Current chief executive Douglas McCormick is hopeful the Sweett name will remain. “It’s a discussion we’re yet to have,” he says. “Our brand is very strong and well known.”

But historians only need to look at what happened to Davis Langdon after its takeover to see the precedent and, for many, McCormick is whistling in the wind on this.

James Clark was one of five partners to set up consultant Core Five back in 2012 when he left Davis Langdon following its purchase by US firm Aecom two years earlier. He thinks the Sweett name is toast. “The firm that has bought another feels as passionate about their brand as the firm that’s been bought feels about theirs. Big engineering corporations are keen to avoid brand confusion.”

It wouldn’t surprise me if a new team came out of Sweett. They won’t want the bureaucracy that they’ll be saddled with. it would drive me nuts

Steven Barker, RLF

Steven Barker, the chairman of RLF, which has been going for more than 130 years, is more succinct. “It won’t stay,” he says. “No merger of that kind ever keeps the name.”

Six years after the Aecom takeover, the venerable Davis Langdon name, whose roots stretch back to 1919, has disappeared - but it was a drawn out affair with Aecom even persevering with the rather clunky “Davis Langdon, An Aecom Company” for three years before seeing sense and ditching such a wordy moniker.

Small but deadly

So, what else is likely to change? Clark predicts more start-ups to come out of Sweett, as staff members decide to jump ship and set up on their own. “It feels like an inevitability that when a smaller firm gets subsumed by a larger one, somebody feels like it’s not the right thing to do,” he says.

Barker, too, says he is expecting at least one new firm to come out of Sweett’s takeover. He admits he was caught off-guard by the WSP deal. “[Sweett] got a new chief executive, they were reducing debt and trying to get their house in order. They seemed to be getting to grips with it all.”

He thinks some at Sweett were also taken by surprise and will now be looking to emulate firms like Core Five and strike out on their own. “It wouldn’t surprise me if a new team came out of Sweett. They won’t want the bureaucracy that they’ll be saddled with and there’s a ton of bureaucracy that big firms have to have. It becomes about filling in forms and they’ll hate it - and rightly so. I’d hate to come into work every day and fill in forms. That would drive me nuts.”

Parker, who spent 26 years at Davis Langdon and a further two years after the Aecom takeover, agrees: “The more successful you are in a large corporation, the more you move away from projects and clients and you become more and more internal as you move up the ladder.

“You think things have settled and they go and make another acquisition. It’s like a merry-go-round. The challenge is to keep continuity of management. It will feel very different for Sweett and it’s inevitable that some people will say ‘it’s not for me’ and move on.”

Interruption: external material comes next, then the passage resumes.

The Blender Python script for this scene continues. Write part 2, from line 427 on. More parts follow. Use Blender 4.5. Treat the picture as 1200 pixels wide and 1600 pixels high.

If any Sweett spin-off firms do spring up, they may do rather well. Clark says he helped set up Core Five - which now his close to 80 employees - because there was a gap in the market. “What clients were demanding was not something we felt a big engineering-based firm of QSs was capable of offering.”

Relationships seem to be the independents’ trump card. “Clients like the independents,” Barker says, “because they know they can ring me up and they know I know what’s going on with a project whereas the poor chap at a bigger firm doesn’t.”

Barker also reckons that the crop of new, emerging firms have an advantage. “These smaller firms really get on my nerves,” he admits. “They’re super smart, they’ve got great contacts and they enjoy a honeymoon period of a few years. They’re a nightmare because it adds an extra layer in the market that we have to compete with.”

Another of these newcomers to get on Barker’s nerves is Alinea, set up by six former partners at Davis Langdon and EC Harris. But one of its co-founders, Iain Parker, says he is not convinced that Sweett’s sale will spawn a new firm. “There’s been a lot of Sweett CVs flying around so I’m not sure who’s left. They’ve lost a few already.”

Making it big

So, with skilled and entrepreneurial staff skipping off to find success on their own, are we seeing in the small spin-offs of today the massive conglomerates of tomorrow? Parker says Alinea, which now has grown to 75 staff in just three years of existence, does not have any plans to become a major player. “We have no ambition to grow to a great size. Huge firms do just about everything. That’s their business model. We just want to do cost consultancy very, very well. All of our projects get lots of partner time and senior input.”

In a partnership, people tend to be locked in with a clear line of sight, people in their thirties can find their niche and feel rewarded for their efforts

Steve McGuckin, Turner & Townsend

Parker reckons it’s those middle-ranking firms - like Sweett - that are the ones to watch in the coming few years. “They’re not quite big enough to compete with the really big firms and they’re not quite small enough to compete with the likes of ourselves. It’ll be interesting to see if they try and scale up.”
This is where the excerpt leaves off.